Cena konsoli Xbox One nie jest niedorzeczna, a Microsoft daje w tej sumie dużo więcej niż konkurencja - tak twierdzi dyrektor działu Xbox firmy z Redmond.
Microsoft w kwestii swojej nowej konsoli znajduje się obecnie w defensywie. Firma musi bronić wielu nowych pomysłów, m.in. restrykcyjnej polityki w kwestii wymiany i sprzedaży używanych gier, konieczności połączenia konsoli z Internetem oraz ceny.
Producent Xbox One wycenił swoją konsolę na 499 dolarów, co w porównaniu do ceny konsoli głównego rywala, Sony, jest kwotą o 100 dolarów większa. Cena jest i tak niższa niż wcześniej przewidywali niektórzy analitycy. Xbox One za te pieniądze daje użytkownikom dużo więcej niż pozostałe produkty. Każda konsola, którą mamy zamiar sprzedać to tak naprawdę tysiące dolarów technologii i mamy nadzieję, że gracze to docenią. Takich słów użył dyrektor działu Xbox Don Mattrick, a chodzi najprawdopodobniej o fakt, że konsola Xbox One w cenie 499 dolarów będzie sprzedawana z sensorem ruchu Kinect, który w przypadku Xboksa 360 był akcesorium dodatkowo płatnym. PlayStation 4, w cenie 399 dolarów, będzie składać się tylko z konsoli i bezprzewodowego pada.

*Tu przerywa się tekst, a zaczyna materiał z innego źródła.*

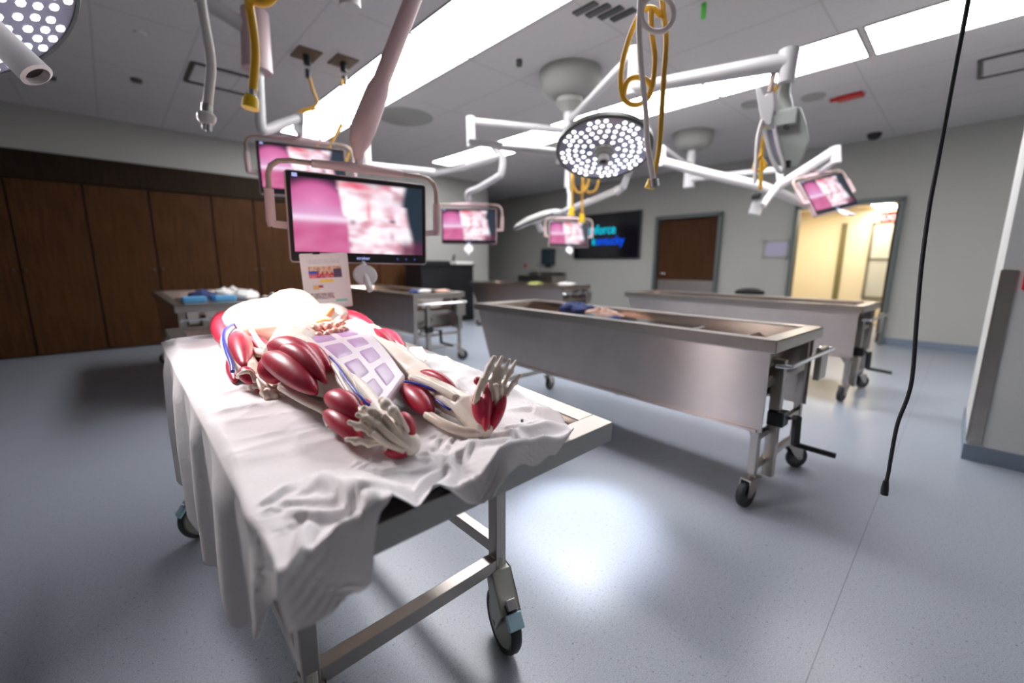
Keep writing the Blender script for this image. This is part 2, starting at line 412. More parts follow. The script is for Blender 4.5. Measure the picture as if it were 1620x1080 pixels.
# cabinets along the left wall
xs = [-3.0, -2.2, -1.5, -.82, -.15, .51, 1.24, 1.80, 2.5, 3.2, 3.92, 4.64]
hd = build(MB().box((.78, WY + .29, 2.38), (7.70, .60, .325)), 'cabinet_header', M_woodd); tag(hd, 'dark wooden header panel running above the tall cabinet doors', 'wood panel')
for i in range(0, len(xs) - 1):
    x0, x1 = xs[i], xs[i + 1]
    cbt = thing('wall_cabinet', ['wood wall cabinet section %s' % s for s in ('nearest the camera side, outside the left of the view', 'just outside the left of the view', 'cut by the left edge of the photo', 'leftmost full door with a seam at each side', 'second full door, at the left of the knob seam', 'third full door, right of the knob seam', 'behind the far steel table with blue packs', 'between the far steel table and the large monitor', 'hidden mostly behind the large monitor', 'behind the hanging leaflet', 'last one before the black console')][i], 'cabinet', (x0, WY + .3, 0), group='tall wooden cabinets along the left wall')
    build(MB().box(((x0 + x1) / 2, WY + .32, 1.11), (x1 - x0 - .004, .56, 2.2)), 'body', M_gap, cbt, world=True)
    dr = build(MB().box(((x0 + x1) / 2, WY + .018, 1.11), (x1 - x0 - .022, .022, 2.18)), 'door', M_wood, cbt, world=True, bevel=.002)
    kx = x1 - .05 if i % 2 == 0 else x0 + .05
    build(MB().cyl((kx, WY + .01, 1.1), (kx, WY - .03, 1.1), .014, 10), 'knob', M_dkmetal, dr, world=True)

# ================================================================== CEILING LIGHTS AND FITTINGS
row1 = [('in the long row over the middle tables, ' + s) for s in ('behind the camera', 'farther behind the camera', 'just above the top edge of the view', 'the largest bright panel at the top centre', 'crossed by the monitor arm', 'third from the front', 'at the far end')]
def panel(x0, x1, y0, y1, label, grp, lit=True):
    t = thing('ceiling_light', label, 'ceiling light', ((x0 + x1) / 2, (y0 + y1) / 2, CZ), group=grp)
    f = MB(); z = CZ - .004; cx, cy = (x0 + x1) / 2, (y0 + y1) / 2; e = .012
    for bx in (((x0, cy), (e, y1 - y0)), ((x1, cy), (e, y1 - y0)), ((cx, y0), (x1 - x0, e)), ((cx, y1), (x1 - x0, e))): f.box((bx[0][0], bx[0][1], z), (bx[1][0], bx[1][1], .012))
    build(f, 'frame', M_dome, t, world=True)
    build(MB().box((cx, cy, CZ - .003), (x1 - x0 - e, y1 - y0 - e, .004)), 'diffuser', M_panel, t, world=True)
r1y = [3.405 - 1.222 * 4 + 1.222 * i for i in range(8)]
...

Argument można uznać za dobry, ale czy nie lepszym pomysłem byłoby wydanie drugiej wersji Xbox One, bez sensora Kinect, w niższej cenie? Microsoft w dyskusji na temat nowej konsoli niejednokrotnie twierdził, że Xbox One ma stworzyć prawdziwe centrum rozrywki. Być może, ale na pewno większość graczy nadal zadowoliłaby się nową platformą do gier bez sensora ruchu Kinect i ucieszyłaby się z niższej ceny.